At this point, she told me that while Rekava did get her into the mother-figure she’s known and has become popular for today, it afforded no cause for dissatisfaction on her part. “If you look at my motherly performances now, to be honest, you’ll appreciate that I play each part different to the other.”

I remember these motherly performances very well even now: overbearing in Delovak Athara, urbane and conservative in Ran Salu, passive in The God King, adamant, hostile, and tradition-bound in Deveni Gamana, and long suffering in Awaragira. They all testify to what she told me next: “No two mothers are the same, not on cinema and not in real life.”

Every actor has his or her “other side”, which sometimes can be dark and largely atypical. Irangani Serasinghe has had her share of this type of roles, two of which in particular intrigue me even today. When I set about discussing them with her, she agreed that they were quite unbecoming of her usual niche.

The first was in Vasantha Obeyesekere’s Dadayama. That film was an atypical thriller, atypical because, throughout the story, there can be found traces of melodrama and romanticism which, towards the end (and in that violent encounter at Wilpattu in the final sequence) are completely done away with. The entire film’s experience, that is the interplay between naive melodrama and gritty, near-shock-value realism, was reflected in its cast as well. I put across to Irangani that her performance in Dadayama put us completely on tenterhooks as to where that film was leading to. As you will remember, she is a brothel owner in the film, but she comes to Swarna Mallawaarachchi, the protagonist (and victim), as her fiancée’s mother.
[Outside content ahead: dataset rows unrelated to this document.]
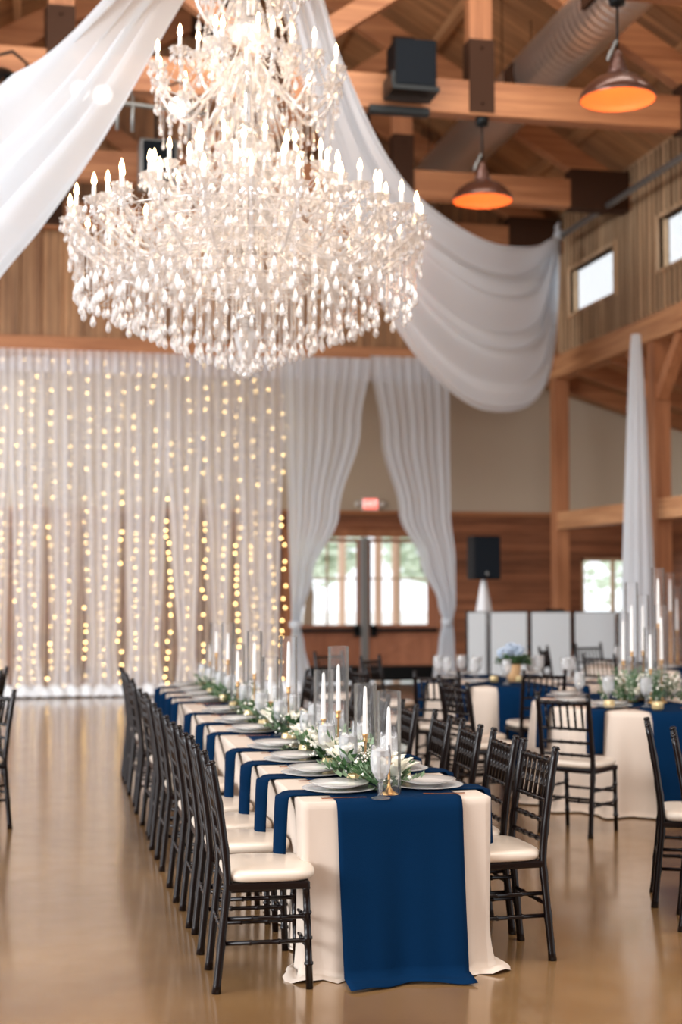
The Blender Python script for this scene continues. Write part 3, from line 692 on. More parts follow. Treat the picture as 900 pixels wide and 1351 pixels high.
# tiers of hanging strands under the bowl: the ones on the outside are single parts
def zb_of(r): return .02 + .5 * (r / 1.2) ** 1.25
lens_ = [strand_mesh(.30, 1.25), strand_mesh(.36, 1.1), strand_mesh(.42, 1.35)]
inner = MB(); cnt = 0
for r, n in ((1.16, 56), (1.04, 44), (.90, 46), (.76, 40), (.62, 34), (.48, 28), (.34, 22), (.2, 14), (.07, 6)):
    for k in range(n):
        t_ = 2 * PI * (k + .5 * (n % 4)) / n; li = (k * 5 + n) % 3; L = (.30, .36, .42)[li]; zt_ = zb_of(r) + L + .09
        if r > .95: cpart('crystal_strand', lens_[li], (r * math.cos(t_), r * math.sin(t_), zt_)); cnt += 1
        else:
            x, y = r * math.cos(t_), r * math.sin(t_); z = zt_
            while z > zt_ - L: inner.octa((x, y, z), .0085, .01); z -= .0195
            drop(inner, x, y, z, (1.25, 1.1, 1.35)[li])
st = inner.build('inner_crystals', M['crystal'], ch); st['kind'] = 'stuff'
# rings that carry the strands
for r in (1.16, 1.04, .90, .76, .62, .48, .34, .2):
    b = MB(); z_ = zb_of(r) + .46; b.tube([(r * math.cos(2*PI*i/60), r * math.sin(2*PI*i/60), z_) for i in range(61)], .006, 5, caps=False); b.build('ring', M['crystal'], ch)
# waterfalls of beads between tiers
wf = MB()
for (r0, r1, zt_, zb_, n, dr) in ((.10, .30, 2.05, 1.5, 16, 1), (.1, .6, 1.6, 1.0, 20, 1), (.12, .85, 1.45, .85, 22, 0), (.08, .3, 3.1, 2.35, 16, 1), (.12, .34, 2.95, 2.5, 10, 1), (.08, .33, 2.6, 1.8, 14, 1), (.1, .5, 2.45, 1.85, 12, 1), (.3, 1.12, .9, .5, 30, 1)):
    for k in range(n):
        t_ = 2 * PI * k / n; m = 30
        for i in range(m + 1):
            f = i / m; r = r0 + (r1 - r0) * f ** .7; wf.octa((r * math.cos(t_), r * math.sin(t_), zt_ + (zb_ - zt_) * f), .009)
        if dr: drop(wf, r1 * math.cos(t_), r1 * math.sin(t_), zb_ - .02, 1.3)
wf.build('bead_waterfall', M['crystal'], ch)['kind'] = 'stuff'
b = MB(); b.ball((0, 0, .02), .03, 10); b.octa((0, 0, .07), .02); b.lathe([(.01, .08), (.05, .14), (.09, .3), (.03, .34)], 12, smooth=False); b.build('finial', M['crystal'], ch)
for (r, z_, n, en) in ((.75, 1.22, 6, 3.0), (.3, 2.25, 3, 2.4), (.35, .75, 3, 1.8)):
    for k in range(n):
        t_ = 2 * PI * k / n + .4; l = bpy.data.lights.new('chandelier_glow', 'POINT'); l.energy = en; l.color = (1, .80, .60); l.shadow_soft_size = .12
        o = bpy.data.objects.new('chandelier_glow', l); C.objects.link(o); o.location = (CHX + r * math.cos(t_), CHY + r * math.sin(t_), Z0 + z_)
b = MB(); b.tube([(0, 0, 4.55), (0, 0, roof_z(CHX) - Z0 + .02)], .02, 8); b.build('suspension_cable', M['chrome'], ch)

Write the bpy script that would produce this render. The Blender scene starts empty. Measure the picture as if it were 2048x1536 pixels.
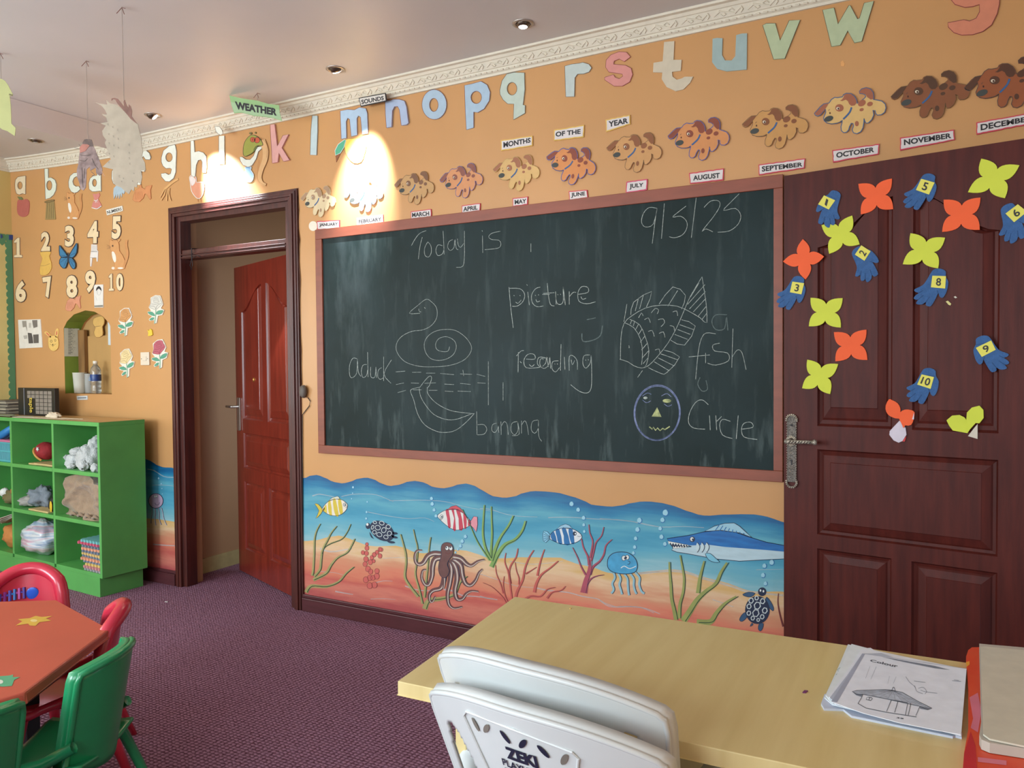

Irangani herself agreed with me when I observed that her image of the “idealised mother” was what immediately made us identify with her would-be portrayal of the antagonist’s mother. Later on, as we realise who she really is, our idealised notions of her are shattered, perfectly in keeping with the anti-romantic spirit of the narrative. She noted that the role earned her both praise and vitriol: “I remember getting some correspondences which lambasted me for my choice of role. I told them that my character and I are two completely different people. There is no conjunction between us, nothing mutual about us.”

H. D. Premaratne’s Kinihiriya Mal was an entirely different kettle of fish, however. In there too, she was a brothel-owner, albeit more caricatured and stark than in Dadayama. There is a reason for this, of course, but now’s not the time to delve into that. Suffice it to say that Irangani received quite a lot of criticism for her performance: “I think I got many correspondences enlightening me on why I should not have taken that role,” she wittily put it to me. Again, her attitude remains the same: acting is acting, and there is a divorce between actor and character.

To sum things up, I believe Irangani Serasinghe has approached cinema from a strictly fresh perspective. I am thinking mainly of her initial few roles here, of course, but one can just as validly think of her later performances. In them, one can find a deeply felt approach to the cinema, with no frills and unnecessary shows or displays of emotion.

Sometimes, as with Delovak Athara, Ran Salu, and Deveni Gamana, she asserts herself. Sometimes she doesn’t. And sometimes, in her less than typical performances in Bakmaha Deege and Sagarayak Meda, although we take time to adjust to her characters, we begin to realise that this mother of all cinematic mothers in the Sinhala film can just as validly move into other roles. That, in the final analysis, may be a testament to her continuing presence in our collective mind. She is to the mother-figure, in other words, what Chaplin is to his irrepressible Tramp.

We as a nation are thankful and happy, I am sure.